「バイリンガル」(2017年09月26日)

ライター: スエーデンルンド大学博士課程学生、アンドレ・モレン
ソース: 2004年1月10日付けコンパス紙 "Kedwibahasaan"

歴史の過去から人間は、地理的境界であれ言語と文化の境界であれ、それを越えて往来す
るのを好んだ。だから異言語間接触は人類史の(重要な)一部になっている。その延長線
上に、昔から多くの人々が異言語を学んで二重言語者になり、それどころか多重言語者に
さえなっている。

ヨーロッパでは、言語問題一般、あるいは特に二重言語について、欧州連合結成と域内に
おける通行と外国での就労の自由化がその再活性化を促した。フランス人失業者がギリシ
ャへ行って就職活動を行えるようになり、やはり失業中のギリシャ人がスエーデンで職を
探すことができるようになる。たとえその努力が成功しなくとも、かれら移住者は多少と
も訪れた先の言語を身に着けることになる。その状況は更に域外からの移住者、特に定住
するためにやってきた避難民たちにも当てはまる。だからヨーロッパ諸国の間には、純粋
に単一言語で営まれている国はもう存在しないのだ。

アフリカやアジアのたくさんの地域では、二重言語や多重言語は当たり前のことがらだ。
インドネシアもそのひとつである。大勢の国民がインドネシア語と少なくとも一つの地方
語を使っている。オランダ植民地時代には、一部のひとがオランダ語まで使った。(アフ
リカの諸国では、ヨーロッパ宗主国の言語、中でもフランス語がいまだにコミュニケーシ
ョン言語になっている。)


インドネシアでバイリンガルは既に血肉となっているとはいえ、その問題に対してあまり
意識を払っていないように、わたしには見える。子供たちが自然と二重言語者になってい
くため、ケアする必要のないことがらと考えられているようだ。インドネシア語は学校や
マスメディアを通して学び、地方語は家庭で教わる。更に将来はそこに英語やアラビア語
あるいは別の言語が上乗せされていくのである。

ただし実態はそんな簡単なものでない。わたしが観察しそして理解している範囲において
は、インドネシアの子供たちへの言語教育はしばしば一貫性が欠けている。家でも学校で
も、使われる言語は単一になっていない。その状態は決して悪いものではない。幼児期か
らひとつ以上の言語を聞きながら育つのは、子供たちにとってむしろ有益なことだ。ただ
し、言語の使用は一貫的であることが望ましい。

子供たちが達者なバイリンガル者に育つよう提起された最初のメソッドはフランス語で言
うところのune personne, une langue(1902年グラモント)、「ひとり一言語」方式
である。

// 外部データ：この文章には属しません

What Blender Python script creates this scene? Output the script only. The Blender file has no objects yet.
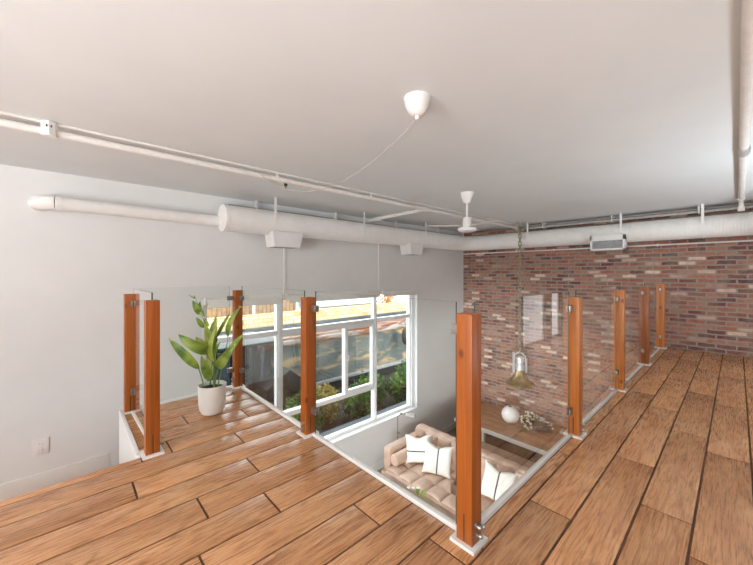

この方式は親が別々の言語者である家庭にとって良いメソッドだ。ジャワ人の父
親は子供とジャワ語で会話し、バリ人の母親はバリ語で同じようにする。そこで重要なの
は、父親も母親も子供と話すときにその言語を一貫的に使うようにし、別の言語を混ぜた
り変えたりしないということだ。そうすることによって、子供は自分が父親あるいは母親
から習得中の言語と他の言語を区別することができる。別のメソッドは、ひとつの家族は
その社会でメジャーな言語を家の外で使い、家の中ではマイナーな言語を使うという方式
を勧めている。

そのメソッドは、たとえば西ジャワ地方に住むバリ人の一家が、家庭内で両親はバリ語を
常用語にし、家の外ではその地元の言語を使うという形で実践できる。更に子供が学校に
上がれば、インドネシア語を家の外での常用語にするのである。このメソッドについても、
その原則を一貫して実行しなければ子供は混乱してしまうだろう。

インドネシアでの問題に話を戻そう。よく目にするのは、インドネシア語あるいは地方語
に熟達できないと嘆く人々の姿だ。そしてもっと頻繁に出会うのは、かれらが話す中でそ
れらふたつの言語を意識しないままごちゃ混ぜにする現象である。その意識されないで言
語がミックスされるというのは、良いことではない。もし意識的にそれが行われるなら、
ある言語での表現に異言語の単語が持つ意味やニュアンスが付加されるという、豊かな表
現が実現されることになるのだが。重要なのは、発言が意識的一貫的に行われることであ
り、それによってコミュニケーション上の混乱が、もっと悪くすれば誤解が、避けられる
のである。

最後に、親に対してもう一度忠告しよう。子供との会話に使う言語は一貫性を持たせるこ
と。子供が将来、二重言語を意識して操れるようにするために。